Thursday, December 2, 2010

The Importance of Letting Yourself Be

Some recent sessions have me wanting to write something for all those of who struggle with feelings of shame and guilt about their particular fetishes and fantasies.

Any time there is a part of ourselves that we don't like, or that we are afraid our loved ones won't like, we separate from it and stuff it into the unconscious parts of our psyches, telling ourselves that if we just ignore it, maybe it will go away. We may blame ourselves for being "different" from the sexual "norm", or pretend that our interests are more socially acceptable.
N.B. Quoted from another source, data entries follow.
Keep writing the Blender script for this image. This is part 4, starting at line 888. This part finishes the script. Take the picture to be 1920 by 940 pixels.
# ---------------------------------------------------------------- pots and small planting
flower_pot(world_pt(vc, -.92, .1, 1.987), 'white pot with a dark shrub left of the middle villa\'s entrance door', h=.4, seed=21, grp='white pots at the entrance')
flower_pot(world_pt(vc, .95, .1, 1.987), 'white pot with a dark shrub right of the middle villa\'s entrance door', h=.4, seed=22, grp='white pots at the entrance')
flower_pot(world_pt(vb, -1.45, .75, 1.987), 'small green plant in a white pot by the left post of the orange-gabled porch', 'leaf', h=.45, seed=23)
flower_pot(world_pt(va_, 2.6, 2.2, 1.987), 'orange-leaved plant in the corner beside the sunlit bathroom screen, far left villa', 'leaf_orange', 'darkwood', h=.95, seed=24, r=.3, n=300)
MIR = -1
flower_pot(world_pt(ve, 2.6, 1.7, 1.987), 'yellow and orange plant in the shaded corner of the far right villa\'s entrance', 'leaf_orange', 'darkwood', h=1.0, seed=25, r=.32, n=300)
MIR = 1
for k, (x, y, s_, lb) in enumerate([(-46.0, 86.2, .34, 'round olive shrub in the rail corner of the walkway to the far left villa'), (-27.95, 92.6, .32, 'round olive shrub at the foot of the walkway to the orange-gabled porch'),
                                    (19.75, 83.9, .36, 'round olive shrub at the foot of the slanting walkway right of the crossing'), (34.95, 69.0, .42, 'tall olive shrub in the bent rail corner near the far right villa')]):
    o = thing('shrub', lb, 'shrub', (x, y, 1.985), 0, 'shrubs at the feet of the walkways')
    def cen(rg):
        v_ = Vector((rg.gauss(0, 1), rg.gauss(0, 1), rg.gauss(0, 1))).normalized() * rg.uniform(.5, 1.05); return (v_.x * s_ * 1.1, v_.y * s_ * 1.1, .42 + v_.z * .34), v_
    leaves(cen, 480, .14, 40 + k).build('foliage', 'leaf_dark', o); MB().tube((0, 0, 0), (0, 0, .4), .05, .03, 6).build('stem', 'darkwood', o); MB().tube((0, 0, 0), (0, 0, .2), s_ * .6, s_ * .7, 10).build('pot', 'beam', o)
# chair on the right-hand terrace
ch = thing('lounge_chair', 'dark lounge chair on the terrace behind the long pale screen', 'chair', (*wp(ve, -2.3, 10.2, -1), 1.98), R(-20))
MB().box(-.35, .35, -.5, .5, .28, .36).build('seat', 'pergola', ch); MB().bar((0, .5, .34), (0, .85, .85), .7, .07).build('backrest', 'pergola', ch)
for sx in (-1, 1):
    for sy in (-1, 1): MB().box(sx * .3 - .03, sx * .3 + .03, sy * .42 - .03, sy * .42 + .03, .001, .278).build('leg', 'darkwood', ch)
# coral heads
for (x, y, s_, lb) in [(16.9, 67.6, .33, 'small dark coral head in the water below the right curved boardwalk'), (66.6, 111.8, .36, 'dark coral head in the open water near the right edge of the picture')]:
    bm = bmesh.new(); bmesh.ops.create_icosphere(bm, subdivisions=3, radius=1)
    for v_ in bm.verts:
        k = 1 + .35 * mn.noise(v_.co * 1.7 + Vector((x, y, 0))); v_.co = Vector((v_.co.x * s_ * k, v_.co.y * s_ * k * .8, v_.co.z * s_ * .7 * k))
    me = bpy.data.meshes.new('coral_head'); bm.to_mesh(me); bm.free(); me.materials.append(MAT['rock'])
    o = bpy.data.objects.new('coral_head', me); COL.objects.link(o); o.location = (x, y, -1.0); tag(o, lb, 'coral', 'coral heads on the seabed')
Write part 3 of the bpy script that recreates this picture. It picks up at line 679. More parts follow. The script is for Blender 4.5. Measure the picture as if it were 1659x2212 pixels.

But from my heart to yours, I can tell you that as long as you are denying that those parts of yourself exist, you will not know the deep self-acceptance and self-love that comes from letting every part of you have a voice and be seen...those parts which you or others perceive to be acceptable AND those parts which you or others don't.

Sexuality runs deeps to the very core of who we are, and often our strongest sexual associations are established as we are exploring our worlds as children, before we even have a language to speak about them. When I say this I am not implying abuse, but rather am speaking about the natural energy and attraction that young children have for what is in their worlds. They engage with the world in a sensual way, tasting, touching, smelling, hearing, seeing...and inwardly processing those feelings.

Therefore an equation between a particular thing and "feeling good" gets set up, and as we grow up we continue to seek out that which we associate with "feeling good".

That is nobody's fault, and it is neither good or bad, it just is. The problem is that we then grow up into a society that promotes the myth that there is one normal way to get turned-on and engage sexually. So we begin to compare our fantasies with the figurative "guy next door", and judge ourselves as weird or perverted.

BUT THE MYTH THAT THERE IS A SEXUAL "NORMAL" TO WHICH WE SHOULD ALL BE ASPIRING IS JUST THAT - A MYTH!!!

The truth of human sexuality is that the only norm is sexual variation - that is, there are as many different ways of expressing sexuality as there are people in this world.

So whatever your particular flavour, let yourself be. You are perfect exactly as you are.

3 comments:

Unknown said...

Thank You Princess for a very sensitive and insightful piece that helped me feel a little less alone in the world. i'm quite sure that reading it will help many other souls out there as well.

Matt said...

Master,

Thank You for such an awesome post. I look forward to the day when I can be half as enlightened as You.